One Point! 余談になるが,WebサーバーであるApacheにSNMPの機能を追加するmod-snmpというプログラムもある。Apacheにmod-snmpを組み込むと,SNMPマネージャを通じてApacheへのリクエスト数やエラー数などの統計情報を取得できる。またApacheの情報を取得するだけでなく,SNMPマネージャからApacheの設定を変更することもできるのだ。

 ここまで読んできて,1台のコンピュータを管理するだけであれば,わざわざSNMPを利用する価値はないと考える読者も多いと思う。しかしMRTGを使うとさまざまな情報をグラフ化できるため,たとえ1台のコンピュータであっても,ネットワークの問題点を掴むという点から見ればSNMPを導入するメリットは高い。
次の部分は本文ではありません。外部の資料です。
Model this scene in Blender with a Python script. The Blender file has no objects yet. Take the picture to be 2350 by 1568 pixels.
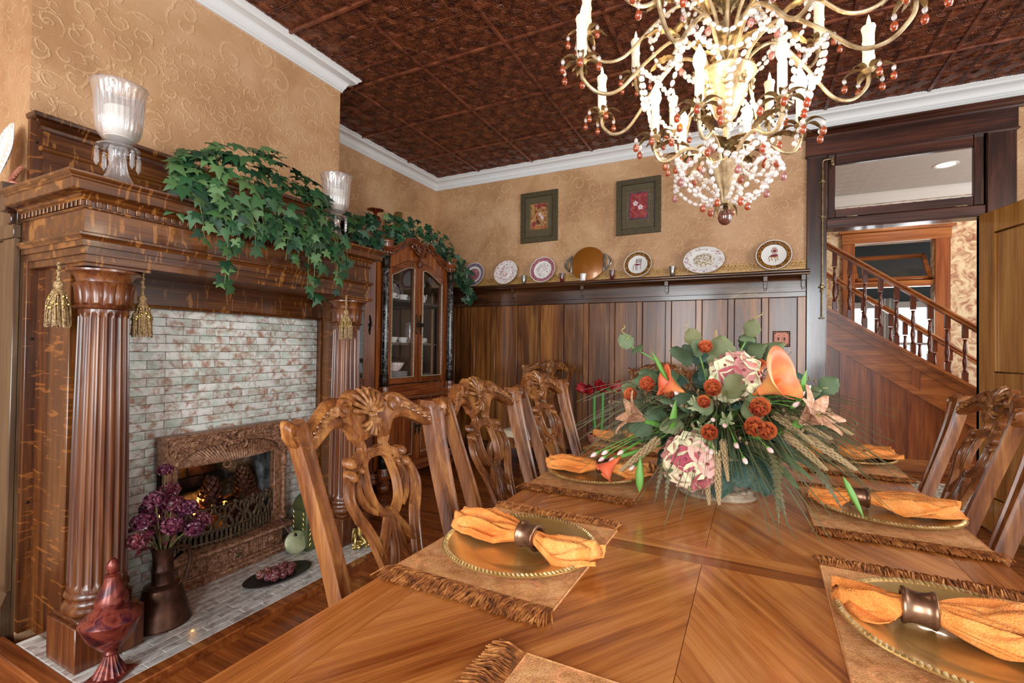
import bpy, bmesh, math, random
from math import sin, cos, pi, sqrt, radians, atan2
from mathutils import Vector, Matrix
random.seed(11)
S = bpy.context.scene
COL = S.collection

# ------------------------------------------------------------------ camera, world, light, exposure
def make_camera():
    f, yaw, pitch, roll = 1099.56, .46654872, .01337356, -.01378953
    fw = Vector((-sin(yaw)*cos(pitch), cos(yaw)*cos(pitch), sin(pitch)))
    r = Vector((cos(yaw), sin(yaw), 0)); d = fw.cross(r)
    r2 = cos(roll)*r + sin(roll)*d; d2 = -sin(roll)*r + cos(roll)*d
    cam = bpy.data.cameras.new('camera'); o = bpy.data.objects.new('camera', cam); COL.objects.link(o)
    cam.sensor_width = 36; cam.lens = 36*f/2350; cam.clip_start = .02
    m = Matrix((r2, -d2, -fw)).transposed().to_4x4(); m.translation = (0, 0, 1.19)
    o.matrix_world = m; S.camera = o
make_camera()

W = bpy.data.worlds.new('world'); S.world = W; W.use_nodes = True
W.node_tree.nodes['Background'].inputs[0].default_value = (1.0, 0.985, 0.965, 1)
W.node_tree.nodes['Background'].inputs[1].default_value = 0.72

def area(name, loc, rot, sx, sy, power, col=(1, 1, 1)):
    l = bpy.data.lights.new(name, 'AREA'); l.shape = 'RECTANGLE'; l.size = sx; l.size_y = sy
    l.energy = power; l.color = col
    o = bpy.data.objects.new(name, l); COL.objects.link(o); o.location = loc; o.rotation_euler = rot
    return o
# area lights added as daylight of assumed, unbuilt windows behind camera and at right
area('window_daylight', (0.75, -2.1, 1.55), (radians(90), 0, 0), 0.95, 1.9, 62, (.90, .96, 1))
area('window_daylight', (-1.3, -2.1, 1.55), (radians(90), 0, 0), 0.95, 1.9, 62, (.90, .96, 1))
area('window_daylight', (2.9, 1.1, 1.6), (radians(90), 0, radians(90)), 1.3, 1.8, 60, (.95, .97, 1))
S.view_settings.view_transform = 'Standard'
S.view_settings.look = 'None'
S.view_settings.exposure = 0.68
S.view_settings.gamma = 1.0
S.view_settings.use_curve_mapping = False

# ------------------------------------------------------------------ mesh builder
V = Vector
class MB:
    def __init__(s): s.v = []; s.f = []
    def add(s, vs, fs, M=None):
        o = len(s.v)
        s.v += [tuple(M @ V(p)) for p in vs] if M is not None else [tuple(p) for p in vs]
        s.f += [tuple(i+o for i in q) for q in fs]
        return s
    def box(s, x0, x1, y0, y1, z0, z1, c=0, M=None):
        if c <= 0:
            vs = [(x, y, z) for x in (x0, x1) for y in (y0, y1) for z in (z0, z1)]
            fs = [(0, 1, 3, 2), (4, 6, 7, 5), (0, 4, 5, 1), (2, 3, 7, 6), (0, 2, 6, 4), (1, 5, 7, 3)]
            return s.add(vs, fs, M)
        c = min(c, .45*(x1-x0), .45*(y1-y0), .45*(z1-z0))
        vs = []; idx = {}
        for i in (0, 1):
            for j in (0, 1):
                for k in (0, 1):
                    X = (x0, x1)[i]; Y = (y0, y1)[j]; Z = (z0, z1)[k]
                    ix = X+(c if i == 0 else -c); iy = Y+(c if j == 0 else -c); iz = Z+(c if k == 0 else -c)
                    for a, p in enumerate(((X, iy, iz), (ix, Y, iz), (ix, iy, Z))):
                        idx[i, j, k, a] = len(vs); vs.append(p)
        I = idx; fs = []
        for a, (u, w) in ((0, (1, 2)), (1, (0, 2)), (2, (0, 1))):
            for e in (0, 1):
                q = []
                for (m, n) in ((0, 0), (1, 0), (1, 1), (0, 1)):
                    t = [0, 0, 0]; t[a] = e; t[u] = m; t[w] = n; q.append(I[t[0], t[1], t[2], a])
                fs.append(tuple(q) if (e == 1) != (a == 1) else tuple(q[::-1]))
        for a in range(3):
            u, w = [k for k in range(3) if k != a]
            for m in (0, 1):
                for n in (0, 1):
                    q = []
                    for (e, k) in ((0, u), (1, u), (1, w), (0, w)):
                        t = [0, 0, 0]; t[a] = e; t[u] = m; t[w] = n; q.append(I[t[0], t[1], t[2], k])
                    fs.append(tuple(q))
        for i in (0, 1):
            for j in (0, 1):
                for k in (0, 1): fs.append((I[i, j, k, 0], I[i, j, k, 1], I[i, j, k, 2]))
        return s.add(vs, fs, M)
    def lathe(s, prof, n=20, M=None, rf=None, a0=0, a1=2*pi, cap=True):
        full = abs(a1-a0-2*pi) < 1e-6; cols = n if full else n+1
        vs = []; fs = []
        for (r, z) in prof:
            for i in range(cols):
                a = a0+(a1-a0)*i/n; rr = rf(a, r, z) if rf else r
                vs.append((rr*cos(a), rr*sin(a), z))
        for j in range(len(prof)-1):
            for i in range(n):
                k = (i+1) % cols
                fs.append((j*cols+i, j*cols+k, (j+1)*cols+k, (j+1)*cols+i))
        if full and cap:
            if prof[0][0] > 1e-5: fs.append(tuple(range(cols))[::-1])
            if prof[-1][0] > 1e-5: fs.append(tuple((len(prof)-1)*cols+i for i in range(cols)))
        return s.add(vs, fs, M)
    def ball(s, c, r, n=10, m=6, M=None, sc=(1, 1, 1)):
        pr = [(max(1e-6, sin(pi*k/m)), -cos(pi*k/m)) for k in range(m+1)]
        T = Matrix.Translation(c) @ Matrix.Diagonal((r*sc[0], r*sc[1], r*sc[2], 1))
        return s.lathe(pr, n, (M @ T) if M is not None else T)
    def tube(s, pts, r, n=8, M=None, closed=False, cap=True, sec=None, nrm=None):
        pts = [V(p) for p in pts]; L = len(pts)
        if L < 2: return s
        R = r if isinstance(r, (list, tuple)) else [r]*L
        vs = []; fs = []; up = None
        for i in range(L):
            if closed: t = pts[(i+1) % L]-pts[i-1]
            else: t = pts[min(i+1, L-1)]-pts[max(i-1, 0)]
            if t.length < 1e-9: t = V((0, 0, 1))
            t.normalize()
            if nrm is not None:
                b = V(nrm); a = t.cross(b); a.normalize()
            else:
                if up is None:
                    up = V((0, 0, 1)) if abs(t.z) < .9 else V((1, 0, 0))
                a = t.cross(up)
                if a.length < 1e-6: a = t.orthogonal()
                a.normalize(); b = a.cross(t).normalized(); up = b
            if sec is None:
                for k in range(n):
                    g = 2*pi*k/n; vs.append(pts[i]+R[i]*(cos(g)*a+sin(g)*b))
            else:
                q = R[i] if isinstance(R[i], tuple) else (R[i], R[i])
                for (p1, p2) in sec: vs.append(pts[i]+a*(p1*q[0])+b*(p2*q[1]))
        if sec is not None: n = len(sec)
        for i in range(L if closed else L-1):
            j = (i+1) % L
            for k in range(n):
                l = (k+1) % n; fs.append((i*n+k, i*n+l, j*n+l, j*n+k))
        if cap and not closed:
            fs.append(tuple(range(n))[::-1]); fs.append(tuple((L-1)*n+k for k in range(n)))
        return s.add(vs, fs, M)
    def prism(s, out, z0, z1, M=None):
        n = len(out)
        vs = [(x, y, z0) for x, y in out]+[(x, y, z1) for x, y in out]
        fs = [tuple(range(n))[::-1], tuple(range(n, 2*n))]+[(i, (i+1) % n, n+(i+1) % n, n+i) for i in range(n)]
        return s.add(vs, fs, M)
    def sweep(s, prof, path, closed=False, flip=1):
        """prof [(out, z)] swept on an XY path with mitres; out = to the right of travel"""
        P = [V((p[0], p[1])) for p in path]; L = len(P); n = len(prof); vs = []; fs = []
        for i in range(L):
            a = (P[i]-P[i-1]) if (i > 0 or closed) else (P[1]-P[0])
            b = (P[(i+1) % L]-P[i]) if (i < L-1 or closed) else (P[i]-P[i-1])
            a.normalize(); b.normalize()
            na = V((a.y, -a.x)); nb = V((b.y, -b.x)); m = na+nb
            m = m/ max(1e-6, m.dot(na)) if m.length > 1e-6 else na
            for (o, z) in prof: vs.append((P[i].x+flip*m.x*o, P[i].y+flip*m.y*o, z))
        for i in range(L if closed else L-1):
            j = (i+1) % L
            for k in range(n):
                l = (k+1) % n; fs.append((i*n+k, i*n+l, j*n+l, j*n+k))
        if not closed:
            fs.append(tuple(range(n))[::-1]); fs.append(tuple((L-1)*n+k for k in range(n)))
        return s.add(vs, fs)
    def grid(s, fn, nu, nv, M=None):
        vs = [fn(i/nu, j/nv) for j in range(nv+1) for i in range(nu+1)]
        fs = [(j*(nu+1)+i, j*(nu+1)+i+1, (j+1)*(nu+1)+i+1, (j+1)*(nu+1)+i) for j in range(nv) for i in range(nu)]
        return s.add(vs, fs, M)
    def mesh(s, name, mat, sharp=38, fix=True):
        me = bpy.data.meshes.new(name); me.from_pydata(s.v, [], s.f)
        if fix:
            bm = bmesh.new(); bm.from_mesh(me); bmesh.ops.recalc_face_normals(bm, faces=bm.faces); bm.to_mesh(me); bm.free()
        me.polygons.foreach_set('use_smooth', [True]*len(me.polygons))
        me.set_sharp_from_angle(angle=radians(sharp))
        if mat is not None: me.materials.append(mat)
        return me
    def build(s, name, mat, parent=None, sharp=38, fix=True, solid=0):
        return obj(name, s.mesh(name, mat, sharp, fix), parent, solid)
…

 たとえば,なんとなくネットワークが遅くなったと感じたときに,何が原因で,どの時間帯に遅くなるのかを掴むのは,やはり統計情報を見ないとわかりにくい。そういった意味で,SNMPを使ったネットワークモニタリングは,ネットワークにトラブルがないかどうかを調べるような監視用途としての使い方はもちろん,ネットワークのボトルネックとなっている部分はどのようなところで,もし増強するならばどの部分を増強しなければならないのか(サーバーのメモリなのかCPUなのか,それともネットワークそのもののトラフィックが増大しているのかなど)を把握するのにも役立つ。